_Records supplied_
- - -
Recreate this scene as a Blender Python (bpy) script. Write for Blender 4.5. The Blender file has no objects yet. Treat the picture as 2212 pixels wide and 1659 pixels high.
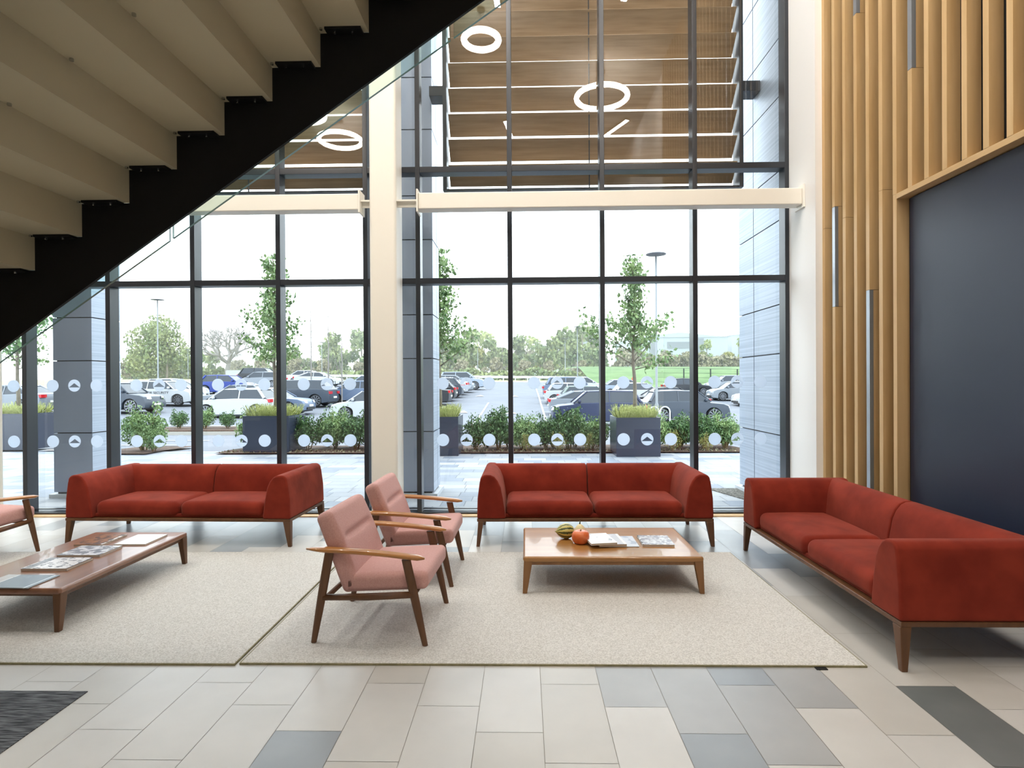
import bpy, bmesh, math, random
from mathutils import Vector, Matrix, Euler
R = math.radians
rnd = random.Random(11)
scene = bpy.context.scene
COL = scene.collection

# ------------------------------------------------------------------ camera
CAM_H = 1.55
cam_data = bpy.data.cameras.new('camera')
cam_data.sensor_width = 36.0
cam_data.lens = 1250.0 / 2212.0 * 36.0
cam_data.clip_end = 900
cam = bpy.data.objects.new('camera', cam_data)
COL.objects.link(cam)
_r = Vector((0.99975115, 0.02150381, -0.00593589))
_d = Vector((-0.00584741, -0.00417542, -0.99997419))
_f = Vector((-0.02152804, 0.99976005, -0.00404864))
m = Matrix((( _r.x, -_d.x, -_f.x, 0), (_r.y, -_d.y, -_f.y, 0), (_r.z, -_d.z, -_f.z, CAM_H), (0, 0, 0, 1)))
cam.matrix_world = m
scene.camera = cam

# ------------------------------------------------------------------ world, exposure
scene.view_settings.view_transform = 'Standard'
scene.view_settings.look = 'None'
scene.view_settings.gamma = 1
scene.view_settings.use_curve_mapping = False
scene.view_settings.exposure = 1.06
world = bpy.data.worlds.new('overcast_sky')
scene.world = world
world.use_nodes = True
bg = world.node_tree.nodes['Background']
bg.inputs[0].default_value = (0.87, 0.935, 1.0, 1)
bg.inputs[1].default_value = 2.4
RING_POWER = 30.0
STRIP_POWER = 90.0
scene.cycles.max_bounces = 9
scene.cycles.transparent_max_bounces = 16
scene.cycles.caustics_reflective = False
scene.cycles.caustics_refractive = False

# ------------------------------------------------------------------ materials
def lin(h):
    h = h.lstrip('#')
    out = []
    for i in (0, 2, 4):
        c = int(h[i:i+2], 16) / 255
        out.append(c / 12.92 if c <= 0.04045 else ((c + 0.055) / 1.055) ** 2.4)
    return tuple(out) + (1,)

def new_mat(name):
    mt = bpy.data.materials.new(name)
    mt.use_nodes = True
    nt = mt.node_tree
    return mt, nt, nt.nodes['Principled BSDF']

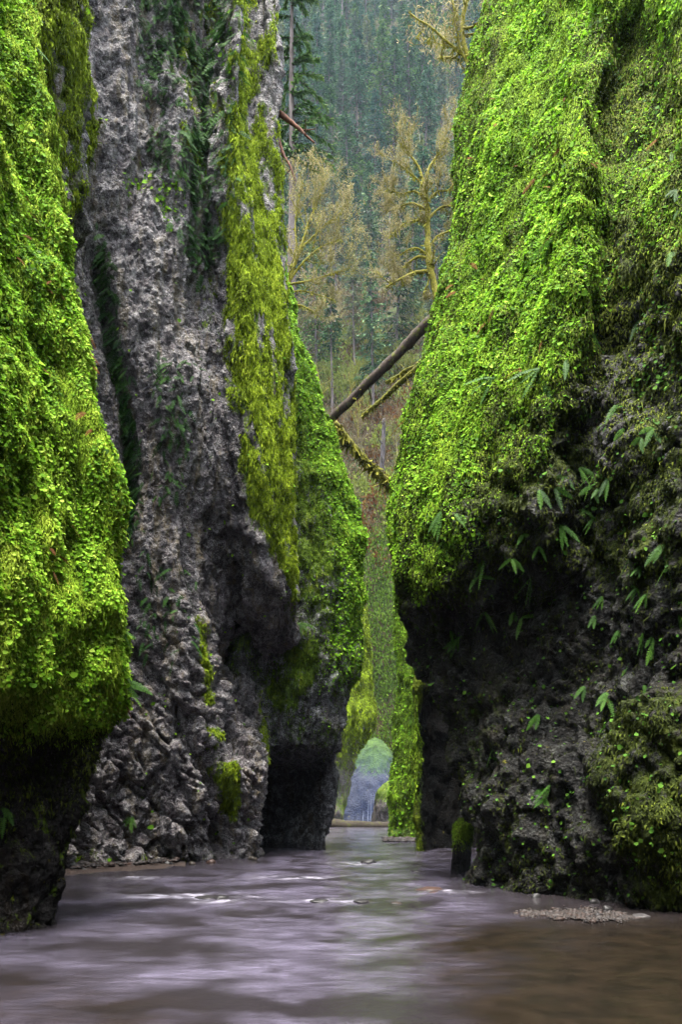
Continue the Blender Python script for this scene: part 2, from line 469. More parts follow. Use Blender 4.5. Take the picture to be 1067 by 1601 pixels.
# ------------------------------------------------------------------ materials
M_grey = cliff_mat('grey_rock', lichen_amt=.75)
M_green = cliff_mat('mossy_rock', lichen_amt=.3)
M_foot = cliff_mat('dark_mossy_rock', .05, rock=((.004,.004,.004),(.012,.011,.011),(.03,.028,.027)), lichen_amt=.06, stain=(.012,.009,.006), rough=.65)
M_speck = cliff_mat('white_specked_rock', .12, rock=((.008,.008,.008),(.030,.028,.029),(.07,.066,.07)), lichen=(.38,.39,.39), lichen_amt=.55, stain=(.03,.022,.012))
M_dark = cliff_mat('dark_wet_rock', .12, rock=((.002,.002,.002),(.0065,.006,.0055),(.017,.016,.014)), lichen=(.17,.18,.165), lichen_amt=.25,  # pale specks also paint in wet glints
                   moss=((.007,.010,.002),(.020,.029,.003),(.050,.065,.007)), stain=(.012,.010,.006), rough=.6)
M_black = cliff_mat('shade_black_rock', .05, rock=((.003,.003,.003),(.006,.006,.006),(.013,.012,.012)), lichen=(.006,.006,.006), lichen_amt=.02, stain=(.005,.004,.003),  # near-black colours put the alcove's shade into the rock
                    moss=((.012,.018,.003),(.05,.07,.006),(.12,.15,.010)), rough=.6)
M_strand = foliage_mat('hanging_moss', [(0, (.020,.024,.004)), (.3, (.055,.075,.006)), (.55, (.125,.185,.008)), (.8, (.21,.29,.014)), (1, (.32,.38,.035))], .25, .9, .05)
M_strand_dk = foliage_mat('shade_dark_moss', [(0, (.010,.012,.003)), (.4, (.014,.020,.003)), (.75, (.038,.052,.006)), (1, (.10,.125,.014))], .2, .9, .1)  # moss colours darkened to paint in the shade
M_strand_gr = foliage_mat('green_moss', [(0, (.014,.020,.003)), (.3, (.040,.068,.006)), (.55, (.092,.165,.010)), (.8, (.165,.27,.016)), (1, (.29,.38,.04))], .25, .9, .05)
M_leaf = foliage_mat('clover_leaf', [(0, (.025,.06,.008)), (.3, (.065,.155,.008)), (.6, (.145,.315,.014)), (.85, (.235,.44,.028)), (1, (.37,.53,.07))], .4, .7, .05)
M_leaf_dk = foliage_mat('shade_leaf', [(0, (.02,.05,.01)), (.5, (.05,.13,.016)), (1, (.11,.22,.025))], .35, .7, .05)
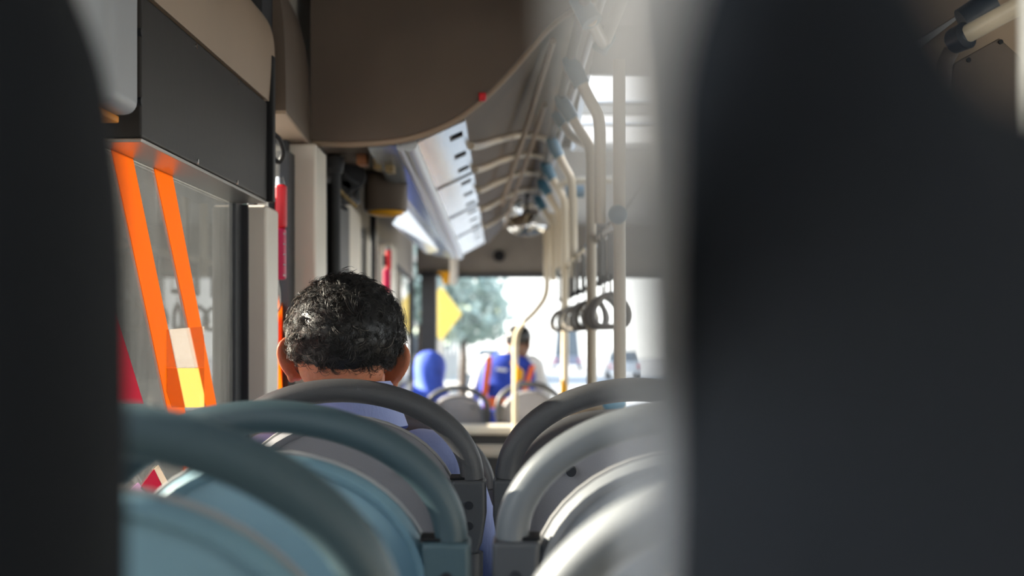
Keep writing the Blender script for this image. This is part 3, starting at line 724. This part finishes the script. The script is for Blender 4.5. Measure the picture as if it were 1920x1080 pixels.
# tall pole A with ball joint and diagonal
t = empty('grab_pole', (.232, 4.4, 0), 'thick upright pole nearest the camera, half lost in the bright haze', 'grab pole', 'cream grab poles along the aisle')
off(MB().tube([Vector((.232, 4.4, 0)), Vector((.232, 4.4, Z + .76)), ], .0175, 20), t).build('tube', 'pole', t, smooth=True)
off(MB().tube([P(1124, 96, 4.3), P(1144, 62, 4.3)], [.022, .024], 16), t).build('joint', 'joint', t, smooth=True)
off(MB().tube([P(1136, 78, 4.3), P(1172, -10, 4.0)], .0165, 16), t).build('brace_tube', 'cream', t, smooth=True)
off(MB().sphere(P(1160, 402, 4.38), .027, 20, 14), t).build('ball_joint', 'joint', t, smooth=True)
t = empty('grab_pole', (.115, 3.64, Z + .5), 'overhead pole joint closest to the camera at the top of the haze', 'grab pole', 'cream grab poles along the aisle')
off(MB().tube([P(1082, -5, 3.7), P(1112, 42, 3.68)], [.021, .027], 16), t).build('joint', 'joint', t, smooth=True)
off(MB().tube([P(1108, 36, 3.68), P(1132, 80, 4.3)], .016, 16), t).build('tube', 'pole', t, smooth=True)
# strap rail
RA, RB = Vector((.226, 4.42, Z + .31)), Vector((.115, 7.9, Z + .31))
t = empty('strap_rail', RA, 'cream lengthwise rail from which the row of hand straps hangs', 'rail')
off(MB().tube([RA, RB], .0145, 16), t).build('rail', 'pole', t, smooth=True)
for f in (.31, .97):
    c = RA.lerp(RB, f); off(MB().tube([c - Vector((0, .05, 0)), c + Vector((0, .05, 0))], .022, 16), t).build('joint', 'joint', t, smooth=True)
def make_strap():
    root = empty('hand_strap', (0, 0, 0))
    MB().box((-.007, -.019, -.13), (.007, -.0165, .019)).box((-.007, -.019, .0165), (.007, .019, .019)).box((-.007, .0165, -.13), (.007, .019, .019)).build('webbing', 'strap', root, bevel=.0008)
    MB().box((-.008, -.020, -.148), (.008, .020, -.128)).build('buckle', 'black', root, bevel=.004)
    MB().tube([(0, .006, -.155), (0, .006, -.19)], .004, 10).build('hook', 'chrome', root, smooth=True)
    pts = [(.0, 0, -.188), (.022, 0, -.196), (.044, 0, -.218), (.054, 0, -.245), (.050, 0, -.268), (.036, 0, -.280), (0, 0, -.283), (-.036, 0, -.280), (-.050, 0, -.268), (-.054, 0, -.245), (-.044, 0, -.218), (-.022, 0, -.196)]
    sm_ = smoothline(pts + [pts[0]], 4)[:-1]
    MB().tube([v + Vector((0, .006, 0)) for v in sm_], .0085, 12, closed=True).build('hand_ring', 'ring', root, smooth=True)
    return root
st = make_strap()
ordn = ['nearest', 'second', 'third', 'fourth', 'fifth', 'sixth', 'seventh', 'eighth', 'ninth', 'tenth', 'eleventh', 'last']
fr_ = [.06, .115, .165, .235, .31, .41, .50, .59, .68, .77, .86, .94]
rots = [8, 35, -25, 50, -10, 30, 62, -35, 20, 48, -15, 30]
for i, (f, rz) in enumerate(zip(fr_, rots)):
    o = st if i == 0 else copy_tree(st)
    o.location = RA.lerp(RB, f); o.rotation_euler = (0, 0, math.radians(rz))
    tag(o, ('%s grey hand strap along the rail, counted from the camera' % ordn[i]) if i < 11 else 'grey hand strap hanging at the far end of the rail', 'hand strap', 'hand straps on the cream rail')
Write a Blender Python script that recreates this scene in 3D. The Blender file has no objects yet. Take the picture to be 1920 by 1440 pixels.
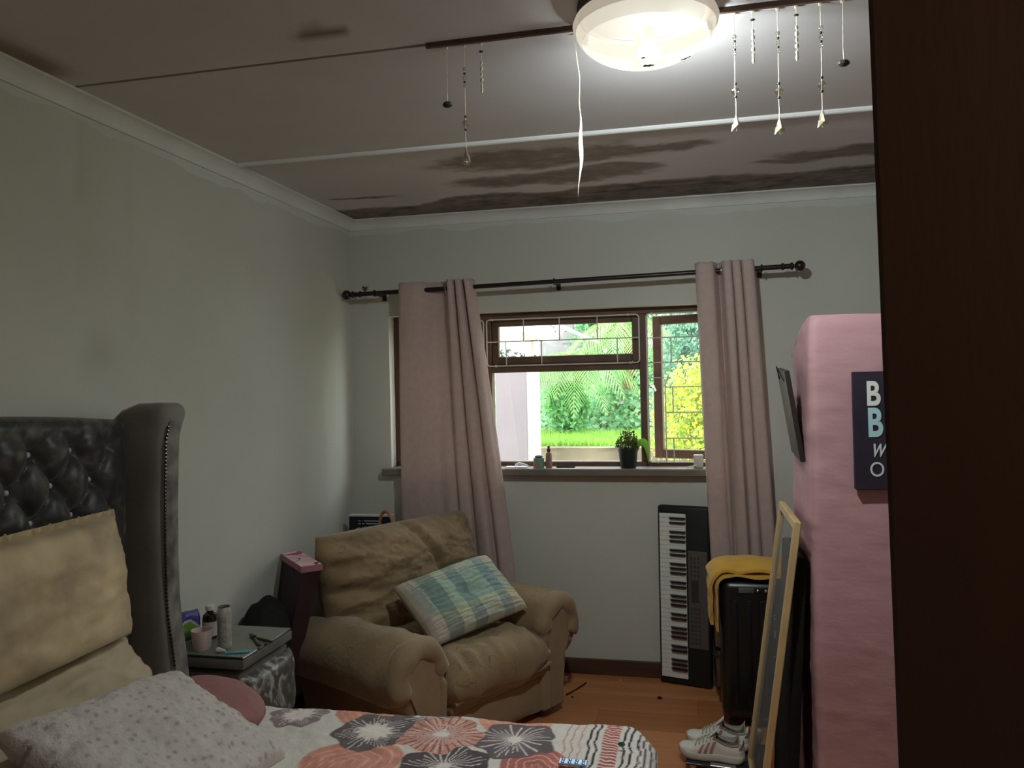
- - -
_Task requirements_
Please transcribe, word for word, every line from the first line of the records above through the line containing "scene.camera = cam", and leave out any pictures.

_Exercise result_
Recreate this scene as a Blender Python (bpy) script. Write for Blender 4.5. The Blender file has no objects yet. Treat the picture as 2212 pixels wide and 1659 pixels high.
import bpy, bmesh, math, random
from mathutils import Vector, Matrix, Euler
R = math.radians
rnd = random.Random(11)
scene = bpy.context.scene
COL = scene.collection

# ------------------------------------------------------------------ camera
CAM_H = 1.55
cam_data = bpy.data.cameras.new('camera')
cam_data.sensor_width = 36.0
cam_data.lens = 1250.0 / 2212.0 * 36.0
cam_data.clip_end = 900
cam = bpy.data.objects.new('camera', cam_data)
COL.objects.link(cam)
_r = Vector((0.99975115, 0.02150381, -0.00593589))
_d = Vector((-0.00584741, -0.00417542, -0.99997419))
_f = Vector((-0.02152804, 0.99976005, -0.00404864))
m = Matrix((( _r.x, -_d.x, -_f.x, 0), (_r.y, -_d.y, -_f.y, 0), (_r.z, -_d.z, -_f.z, CAM_H), (0, 0, 0, 1)))
cam.matrix_world = m
scene.camera = cam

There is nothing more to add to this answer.